Ancient Secrets: Majorca's archaeology

European Cultural Routes Transfer Experiences Share Solutions. A very long title that is abbreviated to CERTESS and which refers to "an inter-regional project prepared by twelve regional partners of ten European countries, financed by the European Regional Development Fund and implemented under the INTERREG IVC programme". God, how the EU loves its meaningless acronyms.

To try and make sense of what this means, it is a project to establish a common framework for developing cultural routes, combining "good and best practices and governance instruments to formulate ten route implementation plans, all targeted to foster sustainable cultural tourism in their reference areas". No, this doesn't really help, does it.

Whatever it all means, the Balearics Tourism Agency is party to it. The agency is one of the partners. And it has dragged the Balearics environment ministry into a sustainable CERTESS project. Yes, there is a new initiative to tackle tourism seasonality while at the same time being environmentally correct and sustainably touristic. It is a pilot plan to create an archaeological tourism route.

What one assumes this doesn't entail is tourists being invited to come to Majorca, get down on all fours and start rummaging around in archaeological digs. Being a rummager requires more than just an ability to be like a dog digging up a bone. You have to take courses on rummaging. No, what it appears to be is a way of giving what already exists a different name. A route name. Majorcan and Spanish tourism loves its routes as much as the EU loves its acronyms. Routes for wine, routes for culture, routes for religion, routes no doubt for roots.

There have, however, been rummaging tourists. Son Real near Can Picafort has established something of a trend in this regard. American archaeology students have been invited to volunteer to spend summers at the finca with its ancient burial sites. And they have come, filling a gap of discovery that has lamentably been created by regional governmental indifference to this gem of pre-history and of Majorca's antiquity.
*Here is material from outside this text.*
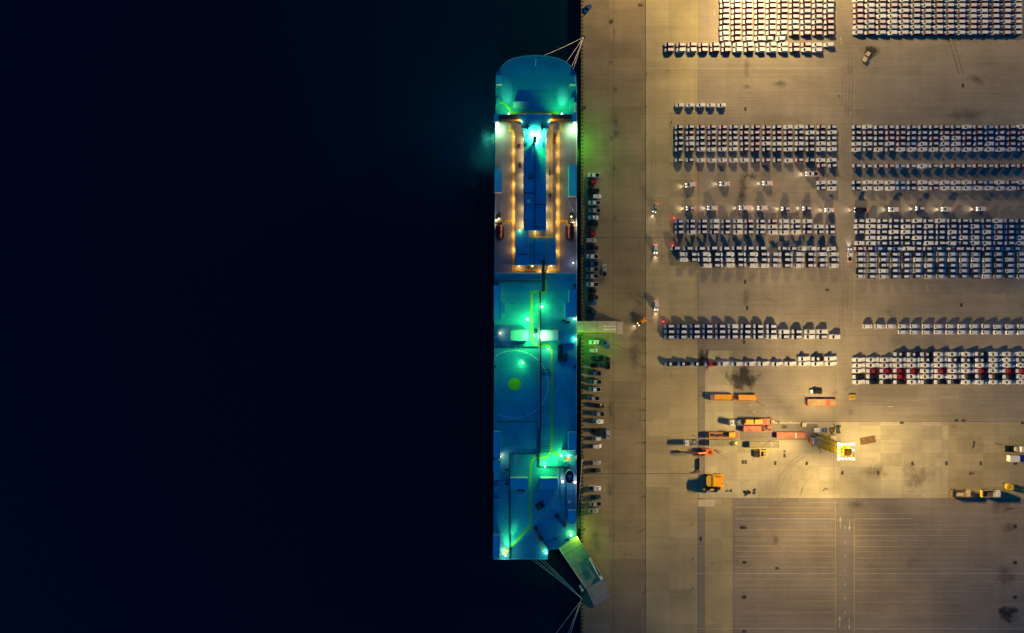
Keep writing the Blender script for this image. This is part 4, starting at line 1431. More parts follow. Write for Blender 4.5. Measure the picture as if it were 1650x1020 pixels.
# lower rows
grid('large_suv', 'the stepped block', 1078.6, 20.5, [(525.6, 0, 'dddddwddd'), (534.4, 0, 'dddddddddwdww'), (542.9, 0, 'ddddddddwddwdw')])
grid('pickup_truck', 'the long pickup row', 1080.0, 21.55, [(586.4, 0, 'dddRwwwwwwwww')])
grid('pickup_truck', 'the three above it', 1295.6, 21.4, [(578.2, 0, 'wdw')])
grid('crossover', 'the white double row', 1398.3, 19.2, [(526.0, 0, 'wwwwwwwwwwwwww'), (535.4, 3, 'wwwwwwwwwww')], 180)
grid('pickup_truck', 'the big pickup block', 1384.0, 21.9,
     [(570.6, 3, 'dddwwwdwww'), (579.8, 0, 'wwwwwdwdddwwd'), (588.7, 0, 'wwwwwwwwwwwww'), (597.6, 0, 'wRRRRwRwwRwRR'), (606.8, 0, 'kkwRwwwwkkkkw'), (615.6, 0, 'wkkkwkkkwwwww')])

# cars standing along the quay, bow end first
QUAY = [(956.5, 282.3, 'pickup_truck', 'w', 0), (953.6, 293.5, 'hatchback', 'R', 12), (955.8, 307.3, 'pickup_truck', 'k', 0), (961.8, 316.6, 'hatchback', 'w', 180), (957.6, 326.9, 'pickup_truck', 'w', 0), (958, 339.2, 'pickup_truck', 'g', 0),
        (955.8, 350.4, 'saloon_car', 'w', 0), (955.3, 360.8, 'large_suv', 'k', 0), (953, 376.3, 'hatchback', 'R', 0), (952, 387.3, 'large_suv', 'g', 180), (956, 399, 'saloon_car', 'k', 0), (954.2, 413.2, 'pickup_truck', 'w', 0),
        (953.9, 425, 'pickup_truck', 'b', 0), (953.9, 434, 'pickup_truck', 'g', 0), (954, 445, 'pickup_truck', 'g', 0), (954, 458.2, 'pickup_truck', 'w', 0), (954.5, 468.8, 'hatchback', 'k', 0), (955.8, 479.2, 'saloon_car', 'k', 180),
        (954.3, 488.7, 'hatchback', 'b', 0), (954, 502.3, 'hatchback', 't', 0), (957, 551.4, 'saloon_car', 'w', 0), (956.3, 564.8, 'hatchback', 'g', 180), (961.7, 576.7, 'pickup_truck', 't', 0), (961.7, 589, 'pickup_truck', 'k', 180),
        (958.3, 601.5, 'pickup_truck', 'b', 0), (959, 615.5, 'pickup_truck', 'g', 0), (958.3, 627.4, 'pickup_truck', 'w', 0), (955.8, 641.8, 'pickup_truck', 'g', 0), (966.6, 654.7, 'hatchback', 'k', 180), (964, 667, 'pickup_truck', 'g', 0),
        (963.6, 679.3, 'saloon_car', 'w', 180), (960, 694, 'hatchback', 'k', 0), (961, 706.9, 'hatchback', 'w', 0), (962, 719.2, 'hatchback', 'w', 180), (961.5, 745.7, 'hatchback', 'g', 180), (960, 758, 'saloon_car', 't', 0), (958.5, 786.7, 'pickup_truck', 'w', 180),
        (960, 801, 'saloon_car', 't', 0), (958.8, 812.1, 'pickup_truck', 'g', 0), (955.6, 823.3, 'saloon_car', 'g', 0)]
PAINT['t'] = ('teal', 'film')
TENS = {2: 'twenty', 3: 'thirty', 4: 'forty'}
QC = {'w': 'white', 'R': 'red', 'k': 'black', 'g': 'silver', 'b': 'blue', 't': 'dark teal'}
for i, (px, py, kd, c, a) in enumerate(QUAY):
    same = [q for q in QUAY if q[2] == kd and q[3] == c]
    k = same.index((px, py, kd, c, a))
    lab = f"{QC[c]} {KNAME[kd]} parked on the quay edge" + (f", {ORD[k]} such from the bow" if len(same) > 1 else " beside the ship")
    add_car(kd, c, px, py, lab, 'cars parked along the quay edge', a + RNG.uniform(-2, 2))
for px, py, kd, c, a, lab in ((974, 435.5, 'pickup_truck', 'g', -90, 'silver pickup parked lengthwise behind the quayside row'), (976.3, 555, 'saloon_car', 'b', -52, 'blue saloon parked askew in green light below the side ramp'),
                              (979.5, 585, 'pickup_truck', 'k', -90, 'black pickup parked lengthwise below the side ramp'), (979.5, 699.3, 'large_suv', 'g', 90, 'tall silver car parked lengthwise with a wide shadow on the quay'),
                              (947.5, 13.5, 'saloon_car', 'b', 52, 'blue car parked askew at the quay edge near the top')):
    add_car(kd, c, px, py, lab, 'cars parked along the quay edge', a)

# cars being driven to the ship, lamps lit
DRV = [(1113, 335.6, 'hatchback', 'd', 'navy hatchback with lit lamps leading the queue towards the quay'), (1147.8, 335, 'crossover', 'w', 'white crossover with lit lamps, second in the driven queue'), (1199, 334.8, 'crossover', 'w', 'white crossover with lit lamps, third in the driven queue'),
       (1228.5, 335, 'crossover', 'w', 'white crossover with lit lamps, fourth in the driven queue'), (1266.5, 336.3, 'hatchback', 'd', 'navy hatchback with lit lamps, fifth in the driven queue'), (1301, 335.8, 'hatchback', 'd', 'navy hatchback with lit lamps, sixth in the driven queue'),
       (1336.5, 338.4, 'hatchback', 'w', 'white hatchback with lit lamps, seventh in the queue by the lane'), (1387, 338, 'pickup_truck', 'k', 'black pickup with lit lamps in the queue beyond the lane'), (1440, 337.4, 'crossover', 'w', 'white crossover with lit lamps just behind the black pickup'),
       (1482.7, 335.8, 'hatchback', 'd', 'navy hatchback with lit lamps, third in the queue beyond the lane'), (1525, 337, 'crossover', 'w', 'white crossover with lit lamps, fourth in the queue beyond the lane'), (1581, 336.5, 'hatchback', 'w', 'white hatchback with lit lamps, last in the queue beyond the lane'),
       (1112.5, 297.5, 'crossover', 'w', 'white crossover with lit lamps turning towards the quay above the queue'), (1168, 296, 'crossover', 'w', 'white crossover with lit lamps driving alone above the queue, middle of three'), (1237, 295, 'crossover', 'w', 'white crossover with lit lamps, last of three driving above the queue'),
       (1308.6, 280.2, 'pickup_truck', 'w', 'white pickup with lit lamps pulling out beside the group of four')]
for px, py, kd, c, lab in DRV:
    add_car(kd, c, px, py, lab, 'cars being driven to the ship', 8 if px == 1112.5 else 0, 'film' if c == 'd' else 'plain', True)
for px, py, kd, c, a, lab in ((1056.5, 335, 'hatchback', 'g', 72, 'silver hatchback with lit lamps slanting down the quay lane, nearest the bow'), (1056.5, 401, 'hatchback', 'w', 90, 'white hatchback with lit lamps driving straight down the quay lane'), (1057.5, 492, 'crossover', 'w', 90, 'white crossover with lit lamps in the quay lane level with the side ramp'),
                              (1034, 519, 'hatchback', 'y', 34, 'yellow hatchback with lit lamps turning towards the side ramp'), (1369.6, 411, 'pickup_truck', 'w', -90, 'white pickup with lit lamps driving up the lane between the blocks')):
    if c == 'y': PAINT['y'] = ('amber', 'film')
    add_car(kd, c, px, py, lab, 'cars being driven to the ship', a, 'plain', True)
add_car('pickup_truck', 'k', 1315, 631, 'black pickup with a white hood standing alone above the red trailer', 'cars in the machinery yard', 0, 'hood')

for (a, b), lab in (((1085, 352), 'red warning beacon glowing at the corner of the three-deep block'), ((1083.2, 396.2), 'red warning beacon glowing beside the row of large suvs'), ((1068.4, 518), 'red warning beacon glowing at the corner of the stepped block')):
    x, y = P(a, b)
    t = empty('warning_beacon', (x, y, 0.01), 0, lab, 'beacon', 'red warning beacons')
    g = MB()
    g.box(-.22, -.22, 0, .22, .22, .06)
    g.cyl(0, 0, .17, .06, .7, 12, .06)
    g.build('cone', M['orange'], t)
    g = MB()
    g.cyl(0, 0, .13, .7, .92, 10, .1)
    g.build('beacon_lens', M['bulb_red'], t)
    lamp('beacon_glow', (0, 0, 1.1), (1, .06, .08), 55, .1, None, parent=t)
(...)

Indifference or not, the government's tourism agency wishes to further promote Son Real and other archaeological sites on Majorca and the rest of the Balearics. Which is a laudable enough aim, but one that raises the question as to what the agency and government have been doing to promote all this archaeology up until now. There is a lot of archaeology on Majorca, a lot of important and ancient sites, but many of them have, for tourism purposes, been largely ignored.

The best known and most developed of the sites is the old Roman city of Pollentia in Alcúdia. It most certainly has been promoted but even it doesn't receive (or hasn't received) the attention which it should do. Not so long ago, I was asked to supply an English translation of the various parts of the site - the Forum, the Theatre and so on. Was this the first time that a detailed explanation had been made available? I wasn't aware of there having been one previously.

Majorca doesn't have a history that places it in the same league of for example Crete when it comes to ancient Mediterranean culture. The island was not a great cradle of civilisation, but it is nevertheless important in fostering a better understanding of that culture, both pre-Roman and post-Roman. Pollentia reinforces what is very well known of Roman times in general, but it also has secrets yet to be revealed about the period after the Romans left, new surveys casting doubt on the accepted wisdom regarding Pollentia's fate. Specifically, there is a Byzantine-style wall which is reckoned to date from the fifth century. If this is so, then this may change that accepted wisdom, i.e. that the Byzantines didn't appear until the following century and that Pollentia was not abandoned when the Vandals arrived.

But it is the older pre-history which is in many ways more important. There is still plenty of inexactitude which surrounds the origins of the ancient Talayotic sites and only hypotheses as to what existed on Majorca before these. When was Majorca genuinely settled by human occupation? It is thought that there would have been people on the island from the fifth or even sixth millennium before Christ, but that they did not settle. They were only transient. But little is understood of this transient population. Of the later established population there is a wide variance in times given to sites, even those which are close together, such as the necropolis at Son Real and the dolmen in Son Bauló, itself only now being shown a certain amount of official respect.

The idea for an archaeology route is a good one. But it is something which needs to be backed up by genuine support for the efforts being made to reveal the island's ancient secrets.